Day of the Dead and Other Works

Image of Day of the Dead and Other Works
Release Date: 
September 27, 2016
Publisher/Imprint: 
Korero Press
Pages: 
140
Reviewed by: 

Sylvia Ji has created an artistic oeuvre melding elements of feminine lust and morbid death. Korero Press has assembled a retrospective collection with Day of the Dead and Other Works. Ji utilizes motifs from Victorian, Baroque, and Art Nouveau designs.

Her works began with the inclusion of deadly animals (coral snakes, poisonous tree frogs) with hauntingly beautiful women. Even from the beginning, her pieces evoke an eroticized death. Ji creates Liebestod with her beautiful women and her focus on death and decay. These early works exhibit the influence of artists like Alphonse Mucha, Gustav Klimt, and comic book illustration.

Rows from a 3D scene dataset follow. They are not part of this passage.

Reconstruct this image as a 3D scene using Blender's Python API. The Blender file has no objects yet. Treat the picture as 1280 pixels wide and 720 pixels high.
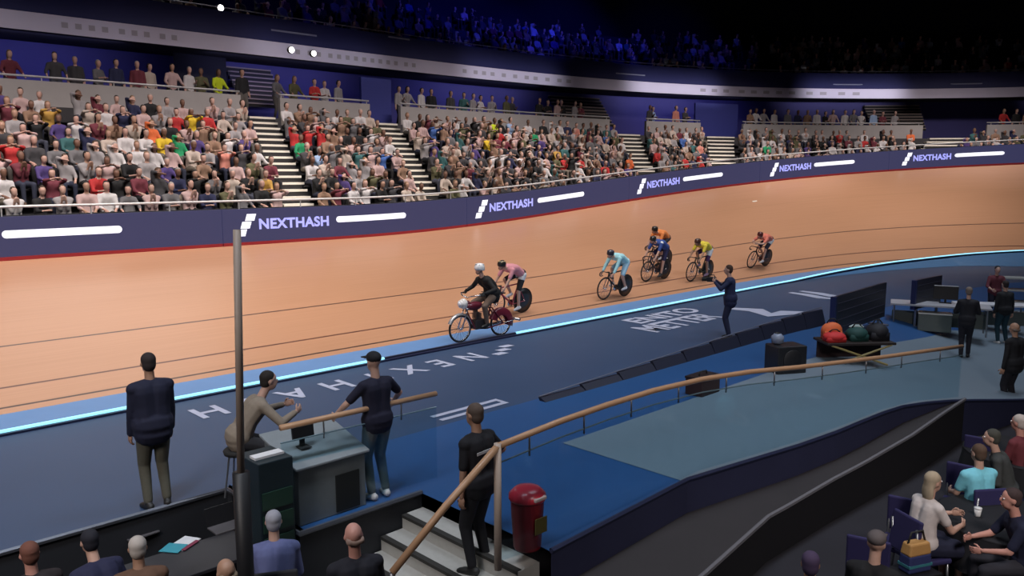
import bpy, bmesh, math, random
import numpy as np
from mathutils import Vector, Matrix, Euler
random.seed(7)
R = math.radians
SC = bpy.context.scene
COL = SC.collection
V = Vector

# ------------------------------------------------------------------ camera
FPX, PITCH, CAMH = 1010.9, 8.081, 3.7248
cam = bpy.data.cameras.new('camera')
camo = bpy.data.objects.new('camera', cam)
COL.objects.link(camo)
cam.sensor_width = 36.0
cam.lens = FPX / 1280 * 36
camo.location = (0, 0, CAMH)
camo.rotation_euler = (R(90 - PITCH), 0, R(0))
cam.clip_end = 400
SC.camera = camo


def ray(px, py):
    a = R(PITCH)
    u, v = (px - 640) / FPX, (360 - py) / FPX
    return V((u, math.cos(a) + v * math.sin(a), -math.sin(a) + v * math.cos(a)))


def G(px, py, z=0.0):
    """ground point of a photo pixel on the level z"""
    D = ray(px, py)
    t = (z - CAMH) / D.z
    return V((D.x * t, D.y * t, z))


def proj(p):
    a = R(PITCH)
    q = V(p) - V((0, 0, CAMH))
    zc = q.y * math.cos(a) - q.z * math.sin(a)
    yc = q.y * math.sin(a) + q.z * math.cos(a)
    return 640 + FPX * q.x / zc, 360 - FPX * yc / zc


# ------------------------------------------------------------------ track plan curve
PSI0, PX0, PY0, LTR, RB = R(45.72), 5.985, 25.771, 29.817, 8.4755
TW, BS, BB, BH = 7.156, 14.10, 38.36, 1.0
_S = np.linspace(-60, 45, 4201)
_ds = _S[1] - _S[0]
_k = np.where(_S < 0, 0, np.where(_S < LTR, _S / LTR, 1)) / RB
_psi = PSI0 + np.cumsum(_k) * _ds
_x = np.cumsum(np.sin(_psi)) * _ds
_y = np.cumsum(np.cos(_psi)) * _ds
_i0 = int(np.argmin(abs(_S)))
_x = _x - _x[_i0] + PX0
_y = _y - _y[_i0] + PY0


def base(s):
    return (float(np.interp(s, _S, _x)), float(np.interp(s, _S, _y)), float(np.interp(s, _S, _psi)))


def sm(t):
    t = min(1, max(0, t))
    return t * t * (3 - 2 * t)


def bank(s):
    return R(BS + (BB - BS) * sm((s + LTR * .3) / (LTR * 1.3)))


def pl(s, u, z=0.0):
    """plan point: u horizontally outward of the inner edge"""
    x, y, p = base(s)
    return V((x - math.cos(p) * u, y + math.sin(p) * u, z))


def tr(s, u, dz=0.0):
    """point on the banked surface, u along the bank"""
    b = bank(s)
    return pl(s, u * math.cos(b), u * math.sin(b) + dz)


def tang(s):
    p = base(s)[2]
    return V((math.sin(p), math.cos(p), 0))


def outw(s):
    p = base(s)[2]
    return V((-math.cos(p), math.sin(p), 0))


def frange(a, b, st):
    n = max(1, int(round((b - a) / st)))
    return [a + (b - a) * i / n for i in range(n + 1)]


# ------------------------------------------------------------------ materials
MC = {}


def M(key, col=(0.5, 0.5, 0.5), rough=0.6, metal=0.0, noise=0.10, scale=14.0, emit=None, es=1.0, alpha=None, spec=0.5):
    if key in MC:
        return MC[key]
    m = bpy.data.materials.new(key)
    m.use_nodes = True
    nt = m.node_tree
    b = nt.nodes['Principled BSDF']
    b.inputs['Roughness'].default_value = rough
    b.inputs['Metallic'].default_value = metal
    b.inputs['Specular IOR Level'].default_value = spec
    c = (*col, 1)
    b.inputs['Base Color'].default_value = c
    if noise:
        tc = nt.nodes.new('ShaderNodeTexCoord')
        n = nt.nodes.new('ShaderNodeTexNoise')
        n.inputs['Scale'].default_value = scale
        n.inputs['Detail'].default_value = 3
        mx = nt.nodes.new('ShaderNodeMix')
        mx.data_type = 'RGBA'
        mx.inputs[6].default_value = tuple(max(0, x * (1 - noise)) for x in col) + (1,)
        mx.inputs[7].default_value = tuple(min(1, x * (1 + noise)) for x in col) + (1,)
        nt.links.new(tc.outputs['Object'], n.inputs['Vector'])
        nt.links.new(n.outputs['Fac'], mx.inputs[0])
        nt.links.new(mx.outputs[2], b.inputs['Base Color'])
    if emit:
        b.inputs['Emission Color'].default_value = (*emit, 1)
        b.inputs['Emission Strength'].default_value = es
    if alpha is not None:
        b.inputs['Alpha'].default_value = alpha
    MC[key] = m
    return m


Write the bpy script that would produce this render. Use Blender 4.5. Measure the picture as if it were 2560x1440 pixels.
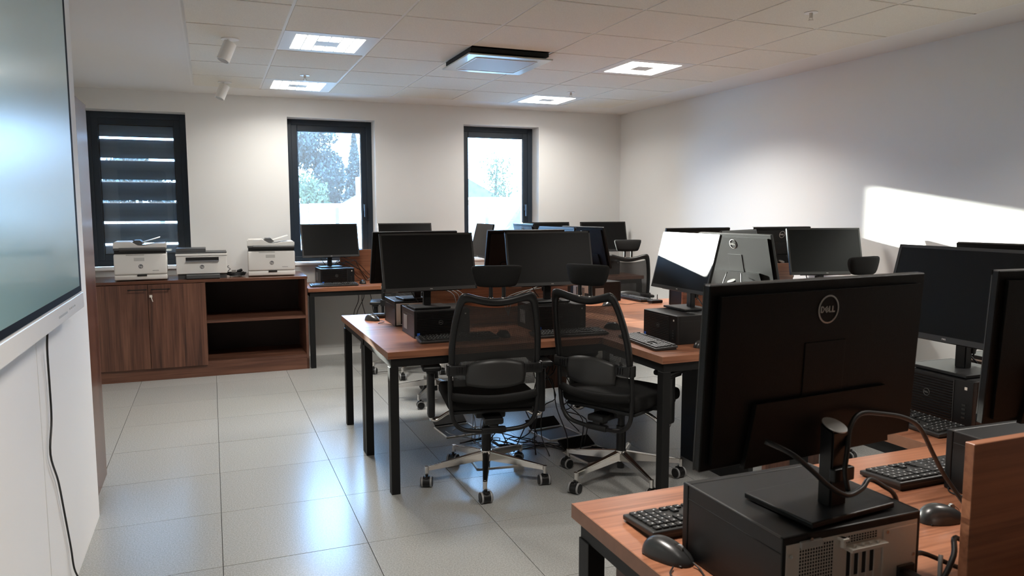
import bpy, bmesh, math, random
from mathutils import Vector, Matrix, Euler
random.seed(7)
PI = math.pi
R = math.radians
for o in list(bpy.data.objects): bpy.data.objects.remove(o)
S = bpy.context.scene
COL = S.collection

# ------------------------------------------------------------------ camera, world, sun, exposure
cd = bpy.data.cameras.new('camera'); cam = bpy.data.objects.new('camera', cd); COL.objects.link(cam)
CAMP = Vector((-.4543, -4.8874, 1.4624)); cam.location = CAMP
yaw, pit, rol = .3787, -.1029, -.0018
fwd = Vector((math.sin(yaw)*math.cos(pit), math.cos(yaw)*math.cos(pit), math.sin(pit)))
rgt = Vector((math.cos(yaw), -math.sin(yaw), 0)); upv = rgt.cross(fwd)
r2 = rgt*math.cos(rol)+upv*math.sin(rol); u2 = -rgt*math.sin(rol)+upv*math.cos(rol)
cam.matrix_world = Matrix(((r2.x, u2.x, -fwd.x, CAMP.x), (r2.y, u2.y, -fwd.y, CAMP.y), (r2.z, u2.z, -fwd.z, CAMP.z), (0, 0, 0, 1)))
cd.sensor_width = 36; cd.lens = 36*1882/2560; cd.clip_start = .02; cd.clip_end = 300
S.camera = cam
cd.dof.use_dof = True; cd.dof.focus_distance = 4.2; cd.dof.aperture_fstop = 9.0

W = bpy.data.worlds.new('sky'); S.world = W; W.use_nodes = True
wn = W.node_tree; bg = wn.nodes['Background']
bg.inputs[0].default_value = (.30, .57, 1.0, 1); bg.inputs[1].default_value = 22.0
sd = bpy.data.lights.new('sun', 'SUN'); sun = bpy.data.objects.new('sun', sd); COL.objects.link(sun)
sd.energy = 42; sd.angle = R(.9); sd.color = (1, .95, .86)
SUND = Vector((.283, -.943, -.157))
sun.rotation_euler = SUND.to_track_quat('-Z', 'Y').to_euler()
S.view_settings.view_transform = 'Standard'; S.view_settings.look = 'None'
S.view_settings.exposure = 0.42; S.view_settings.gamma = 1; S.view_settings.use_curve_mapping = False
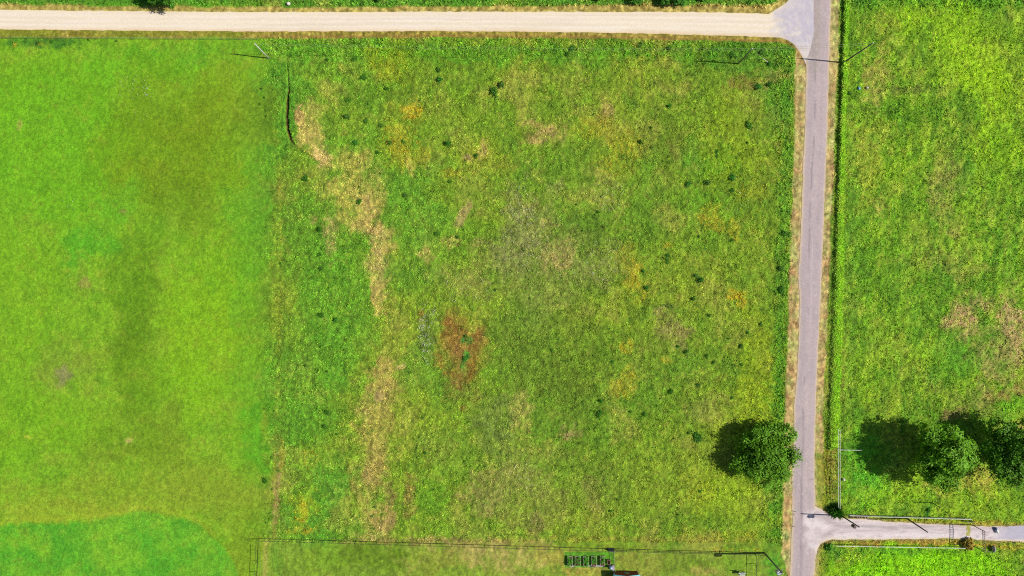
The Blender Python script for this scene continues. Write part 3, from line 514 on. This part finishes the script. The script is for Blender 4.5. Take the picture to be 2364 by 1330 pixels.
for k, (px, py, r_, lb) in enumerate([(1466, 0, 1.5, 'small dark bush left of the bush pair on the far side of the gravel road'), (1532, 3, 1.6, 'dark bush, left one of the pair above the gravel road'), (1566, -2, 2.4, 'largest dark bush above the gravel road, right one of the pair'), (1385, -8, 1.2, 'small bush left of three darker bushes above the gravel road'), (1622, -6, 1.3, 'small bush right of the bush pair above the gravel road'), (880, -6, 1.3, 'lone bush at the top edge above the gravel road, left of centre')]):
    tree(px, py, r_, r_*.85, .9, int(70*r_), (66, 128, 34), lb, 'bush', 'bush', 20+k, 6, .17, bg_, 20)
# spiky bush at the junction, with dark blades as its shade
def spiky(px, py, r, n, col, label, name, cat):
    root = empty(name, P(px, py, 0), label, cat); V_ = []; 
    for i in range(n):
        a = random.uniform(0, 6.28); th = R(random.uniform(5, 78)); L = r*random.uniform(.6, 1.15); d = Vector((math.sin(th)*math.cos(a), math.sin(th)*math.sin(a), math.cos(th)))
        s = Vector((-math.sin(a), math.cos(a), 0))*.05; b = Vector((random.gauss(0, .15), random.gauss(0, .15), 0)); m = b+d*L*.6; t = b+d*L-Vector((0, 0, L*.15))
        V_ += [b-s, b+s, m+s*1.2, t, t, m-s*1.2]
    n6 = len(V_)//6; Fc = np.array([[q*6, q*6+1, q*6+2, q*6+3] for q in range(n6)]+[[q*6, q*6+3, q*6+4, q*6+5] for q in range(n6)])
    V_ = np.array([tuple(p) for p in V_]); Fc = np.array([[q*6, q*6+1, q*6+2, q*6+3] for q in range(n6)]+[[q*6, q*6+3, q*6+5, q*6] for q in range(0)]) if False else np.array([[q*6, q*6+1, q*6+2, q*6+3] for q in range(n6)])
    np_obj('foliage', V_, Fc, M_leaf, np.repeat(alb(col)[None]*rng.uniform(.7, 1.3, (n6, 1)), 6, 0), root)
    return root
spiky(1931, 1179, 2.3, 520, (92, 162, 44), 'spiky bright green bush at the corner of paved road and driveway', 'spiky_bush_or_shade', 'bush')
spiky(1918, 1176, 1.5, 260, (60, 104, 40), 'dark spiky blades imitating the shade west of the bright bush at the driveway corner', 'spiky_bush_or_shade', 'bush')  # dark clump added where the bright bush's shadow falls
b = tree(2231, 1254, 1.55, .8, .6, 130, (176, 152, 60), 'yellow-brown dry bush on the south edge of the driveway', 'dry_bush', 'bush', 31, 7, .16, None, 24)
tree(1912, 1263, 1.0, .4, .4, 90, (76, 142, 34), 'dark green bush on the south corner of driveway and paved road', 'bush', 'bush', 33, 6, .17, None, 20)
# weed clumps: four shapes shared by all copies
WZ = []
def weed_mesh(seed, n, per, sq):
    r = np.random.default_rng(seed); cs = []
    for i in range(n):
        a = r.uniform(0, 6.28); d = math.sqrt(r.uniform(0, 1))*.85; d *= 1+.25*math.sin(a*3+seed)+.15*math.sin(a*5+seed*2); cs.append((math.cos(a)*d, math.sin(a)*d*.8, .12+sq*(1-d*d)*r.uniform(.5, 1.1)))
    cs += [(c0*q_, c1*q_, c2*.8) for c0, c1, c2 in cs for q_ in (.3, .65)]
    o = leaf_cloud('weed_clump', cs, 4, .15, .13, [(64, 122, 28), (78, 134, 34), (70, 116, 36), (60, 128, 34)][seed % 4], None, .45); me = o.data; bpy.data.objects.remove(o); return me
WM = [weed_mesh(s, n, 7, q) for s, n, q in ((1, 30, .4), (2, 36, .35), (3, 26, .5), (4, 40, .3))]
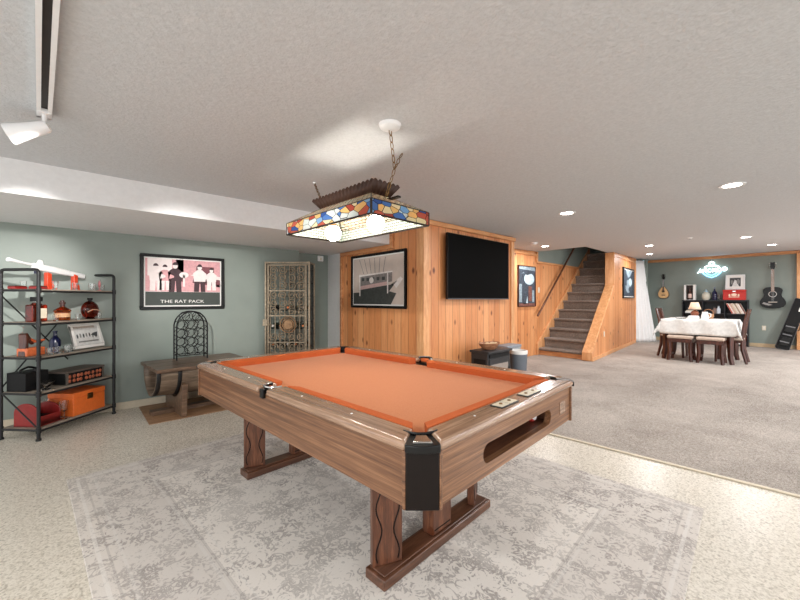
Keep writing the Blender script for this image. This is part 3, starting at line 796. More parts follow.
# second shelf: bottles
def bottle_sq(px, t, lev, w, d, h, neck, mat, label):
    b = item('square_bottle', label, 'bottle', px, t, lev)
    MB().box(-w/2,-d/2,.0,w/2,d/2,h).build('body', M[mat], b, bevel=.012, seg=3)
    MB().lathe([(w*.36,h-.002),(.022,h+.018),(.022,h+neck)], (0,0,0), 20).build('neck', M['clear_glass'], b)
    MB().lathe([(.040,h+neck*.7),(.040,h+neck+.026),(.0005,h+neck+.026)], (0,0,0), 24).build('cap', M['matte_black'], b)
    MB().box(-w*.18,-d/2-.0015,h*.2,w*.40,-d/2-.0002,h*.78).build('label', M['cream_plastic'], b); return b
bottle_sq(.085,.12,1,.125,.08,.15,.04,'red_amber','square dark red whiskey bottle with black cap on the second shelf')
b = item('whiskey_bottle', 'stout round amber whiskey bottle in the middle of the second shelf', 'bottle', .30, .11, 1)
MB().lathe([(.052,0),(.056,.01),(.056,.075),(.064,.085),(.060,.098),(.03,.118),(.018,.128),(.0005,.13)], (0,0,0), 28).build('body', M['amber'], b)
MB().lathe([(.017,.126),(.017,.15),(.024,.152),(.024,.168),(.016,.17),(.014,.185),(.0005,.19)], (0,0,0), 20).build('cap', M['mahogany'], b)
MB().lathe([(.0568,.03),(.0568,.068)], (0,0,0), 28, None, False).build('label', flat('tan_label',(206,160,120),.6), b)
b = item('round_bottle', 'flat round dark red whiskey flask at the right of the second shelf', 'bottle', .575, .11, 1)
m = MB(); m.ball((0,0,.09),.09,28,(1,.5,1)); m.build('body', M['red_amber'], b)
MB().lathe([(.04,0),(.042,.006),(.03,.012)], (0,0,0), 24).build('foot', M['red_amber'], b)
MB().lathe([(.015,.174),(.015,.19),(.022,.191),(.022,.21),(.0005,.21)], (0,0,0), 20).build('cap', M['matte_black'], b)
MB().tube([(-.065,-.041,.07),(-.02,-.049,.095),(.03,-.049,.09),(.07,-.038,.08)], .004, 6).build('label', flat('tan_script',(216,170,140),.6), b)
for px, t, lb in ((.185,.05,'clear shot glass between the square and the stout bottle'),(.40,.06,'clear shot glass between the stout bottle and the flask'),(.44,.24,'clear shot glass behind and left of the round flask'),(.60,.035,'clear shot glass in front of the round flask'),(.69,.14,'clear shot glass at the right end of the second shelf')):
    tumbler(px,t,1,.021,.055,lb)
# third shelf
o = item('wooden_cradle', 'orange brown wooden bottle cradle at left of the third shelf', 'cradle', .085, .17, 2)
MB().box(-.075,-.05,0,.075,.05,.07).build('base', flat('orange_wood',(206,104,58),.4,var=.2), o, bevel=.006)
m = MB(); m.prism([(-.078,.0),(-.05,.0),(-.045,.13),(-.03,.15),(-.05,.20),(-.075,.19),(-.07,.12)],'y',-.035,.035); m.build('back', M['mahogany'], o, bevel=.006)
MB().tube([(-.055,0,.165),(.02,-.01,.12),(.09,-.02,.128)], [.016,.013,.009], 10).build('arm', flat('copper_orange',(196,92,52),.35,.3), o)
MB().tube([(-.05,0,.19),(-.02,0,.14),(.01,0,.10)], [.02,.02,.012], 10).build('handle', M['mahogany'], o)
for px, t, lb in ((.14,.05,'clear tumbler on the third shelf beside the front post'),(.215,.07,'clear tumbler second from the front post on the third shelf'),(.285,.05,'clear tumbler third from the front post on the third shelf'),(.35,.085,'clear tumbler nearest the white picture frame on the third shelf')):
    tumbler(px,t,2,.028,.062,lb)
o = item('blue_bottle', 'cobalt blue bottle behind the white picture frame', 'bottle', .36, .25, 2)
MB().lathe([(.04,0),(.042,.006),(.042,.10),(.02,.135),(.014,.15),(.014,.175),(.018,.178),(.018,.19),(.0005,.19)], (0,0,0), 24).build('body', M['blue_glass'], o)
GR = [flat('print_grey',(130,130,128),.6), flat('print_grey_dark',(70,72,74),.6), flat('print_grey_pale',(216,216,214),.6), flat('print_taupe',(176,164,154),.6)]
def sketch(t, a, b, y):
    it = [(rect(-a,-b,a,b), y, 2), (rect(-a,b-.02,a*.75,b), y-.0013, 3)]
    random.seed(3)
    for i in range(7): x = -a*.8+i*a*.25; it.append((ell(x,.0+random.uniform(-.008,.012),.008,.022), y-.0013, 0 if i%2 else 1))
    it += [(rect(-a*.8,-b*.7,a*.85,-b*.55), y-.0013, 0), ([(a*.3,.0),(a*.8,-.02),(a*.9,.03),(a*.5,.02)], y-.0026, 1)]
    quads(t, 'print', it, GR)
s_f = s_of(89,.12)
wf = wall_frame('picture_frame', 'cream white picture frame with a small grey sketch leaning on the third shelf', 'picture', SHM @ Vector((.545,.125,LEV[2]+.128)), .315, .25, SHA, M['paper'], .03, sketch, .022, .0, pitch=-R(16))
MB().box(-.02,.0,-.12,.02,.006,.06).build('easel_back', M['matte_black'], wf)
# fourth shelf
o = item('speaker_box', 'black box with a curved carrying handle on the fourth shelf', 'box', .115, .235, 3)
MB().box(-.095,-.09,0,.095,.09,.16).build('body', M['matte_black'], o, bevel=.005)
MB().tube([(-.07,0,.158),(-.06,0,.18),(.0,0,.198),(.06,0,.18),(.07,0,.158)], .009, 8).build('handle', M['black'], o); MB().lathe([(.025,.16),(.025,.175),(.012,.185),(.0005,.186)], (.03,-.04,0), 18).build('dial', M['iron'], o)
o = item('glass_bowl', 'clear flared glass bowl at the front of the fourth shelf', 'bowl', .12, .068, 3)
MB().lathe([(.03,0),(.032,.006),(.012,.014),(.03,.03),(.065,.072),(.062,.072),(.026,.034),(.0005,.022)], (0,0,0), 24).build('bowl', M['clear_glass'], o)
o = item('carved_chest', 'flat brown chest with a carved reddish front on the fourth shelf', 'box', .475, .155, 3)
MB().box(-.20,-.11,0,.19,.11,.105).build('body', M['matte_black'], o, bevel=.004); MB().box(-.205,-.115,.105,.195,.115,.122).build('lid', flat('dark_taupe',(92,80,72),.5), o, bevel=.003)
m = MB(); random.seed(5)
for i in range(9):
    for j in range(2):
        m.ball((-.17+i*.04+random.uniform(-.008,.008),-.111,.03+.042*j),.016,10,(1,.25,1.1))
m.build('carving', flat('carved_copper',(176,96,66),.45,.2,var=.3), o)
for x in (-.19,.18): MB().box(x-.010,-.1125,0,x+.010,-.1,.105).build('corner_strap', flat('pewter',(130,124,116),.4,.6), o)
# lowest shelf
o = item('tool_caddy', 'dark red open caddy with dividers on the lowest shelf', 'caddy', .13, .16, 4)
m = MB(); m.box(-.095,-.115,0,.095,.115,.012); m.box(-.095,-.115,.012,.095,-.105,.085)
m.build('tray', M['dark_red'], o, bevel=.003)
arch_ = [(-.115,.0),(.115,.0)]+arc(0,.115,.115,0,180,14,.085)
for x in (-.095,.085): MB().prism(arch_ if x < 0 else [(p[0],p[1]*.86) for p in arch_],'x',x,x+.010).build('end_panel', M['dark_red'], o, bevel=.002)
MB().box(-.085,.103,.012,.085,.115,.12).build('back_panel', M['dark_red'], o, bevel=.002)
for x in (-.04,.0,.04): MB().box(x-.003,-.10,.012,x+.003,.10,.078).build('divider', M['iron'], o)
for i, (px, t, h, lb) in enumerate(((.268,.06,.16,'clear stemmed goblet left of the orange box, nearest the front edge'),(.270,.25,.17,'clear stemmed goblet left of the orange box, furthest back'),(.268,.155,.135,'clear stemmed goblet left of the orange box, midway back on the shelf'))):
    tumbler(px,t,4,.034,h,lb,stem=True)
o = item('storage_box', 'bright orange storage box with gold clasp at right of the lowest shelf', 'box', .485, .15, 4)
MB().box(-.165,-.13,0,.165,.13,.165).build('body', M['orange'], o, bevel=.004); MB().box(-.167,-.132,.166,.167,.132,.215).build('lid', M['orange'], o, bevel=.004)
c_ = MB().box(-.028,-.137,.13,.028,-.131,.185).build('clasp', M['brass'], o, bevel=.002)
MB().lathe([(.012,0),(.012,.006),(.0005,.007)], (0,0,0), 16, Matrix.Translation((0,-.137,.155)) @ Matrix.Rotation(R(90),4,'X')).build('clasp_button', M['brass'], c_)

# ---- half-barrel bench
patch_ = MB().box(.52,4.16,.0005,1.95,4.93,.006).build('floor_patch', wood('brown_patch',(120,88,62),(156,120,88),(178,142,110),(1.5,12,12),.6), bevel=.003)  # thin brown sheet covering the floor under the bench
tag(patch_, 'flat brown patch on the floor under the half barrel bench', 'mat')
bn = thing('barrel_bench', 'bench made of half a wooden barrel against the left green wall', 'bench', (1.02,4.515,.0065), R(4))
m = MB()
for i in range(3): MB().box(-.47,-.35+i*.2345,.478,.47,-.35+i*.2345+.231,.512).build('top_plank', M['bench_wood'], bn, bevel=.004)
# staves: half shell, bulged
def shell(r_in):
    def f(u, v):
        x = -.455+.91*u; bul = 1-.07*(2*u-1)**2; a = math.pi*(1+v)
        return (x, r_in*bul*math.cos(a)*1.03, .476+r_in*bul*math.sin(a))
    return f
m = MB(); m.sheet(shell(.285), 16, 28); m.build('staves', M['barrel_wood'], bn, solid=.022)
for u0 in (.02,.22,.78,.98):
    m = MB()
    def f(u, v, u0=u0):
        uu = u0-.02+.04*u; bul = 1-.07*(2*uu-1)**2; a = math.pi*(1+v); r = .2985
        return (-.455+.91*uu, r*bul*math.cos(a)*1.03, .476+r*bul*math.sin(a))
    m.sheet(f, 2, 28); m.build('hoop', M['iron'], bn, solid=.004)
m = MB(); m.prism([(x,z+.476) for x,z in arc(0,0,.25,180,360,24)],'x',-.12,-.10); m.build('barrel_head', M['dark_brown'], bn)
m = MB(); m.prism([(x,z+.476) for x,z in arc(0,0,.25,180,360,24)],'x',.31,.33); m.build('barrel_head', M['dark_brown'], bn)
for x in (-.22,.24):
    cut = arc(0,.476,.318,205,335,14)
    m = MB(); m.prism([(-.30,0),(.30,0),(.335,.33)]+cut[::-1]+[(-.335,.33)],'x',x-.025,x+.025); m.build('cradle_leg', M['bench_wood'], bn, bevel=.004)
MB().box(-.45,-.06,0,.45,.06,.04).build('base_rail', M['bench_wood'], bn, bevel=.004)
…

In 2007 came the introduction of Mexican artist José Guadalupe Posada’s character “La Calavera de la Catrina.” Literally translated as “Dapper Skeleton” or “Elegant Skull,” the traditional image is of a high-class woman with a skull face. With the Day of the Dead celebration, Mexican culture celebrates the departed with festivals, dancing, and sugar skulls. In the United States, death has been kept at arm’s length, more often than not in neutralizing euphemisms and uncomfortable silences—although this death-avoiding behavior has been abated in the works of Tim Burton, most notably Beetlejuice, The Nightmare Before Christmas, and Corpse Bride. Sylvia Ji co-exists in this artist milieu, living in Los Angeles, which until the Mexican-American in 1848 was part of Mexico.

Throughout Day of the Dead Ji’s art develops along two parallel tracks. The first track represents several iconic images, especially La Catrina, in numerous variations of a theme. The second track represents Ji’s art increasing visual complexity. The final images in the book are complicated wallpaper designs that reveal a skull pattern.

As her artistic style develops the linework becomes smaller and more refined. Patterns overlay patterns, the woman’s skull make-up reflected in the detailing on the clothes and in background patterns. Yet the complexity does not overwhelm the painting’s composition. Everything is done in the service of highlighting the face of the woman.

Ji paints numerous variations of La Catrina, clothed and unclothed. The artistic nudes are disconcerting, the intertwined morbidity and eroticism triggers conflicted emotional responses. Even though the thematic content could be taken to extremes, the works shy away from sensationalism and gore. The paintings themselves are acrylic on wood, reminiscent of medieval artwork. Before canvas and oil became the popular mode of expression, painting on wood provided a cheap and durable medium.

Although the medium hearkens back to an earlier time, Ji’s work has been reproduced in numerous other media. These include: tattoos, skateboard, T-shirts, and more. It is debatable whether or not the proliferation of her images detracts from their original power. A true test of an artist’s viability is her work’s malleability in other media. The merchandising associated with Ji’s paintings will lend them a certain familiarity. Day of the Dead and Other Works presents an opportunity to associate those oft-reproduced images with a name.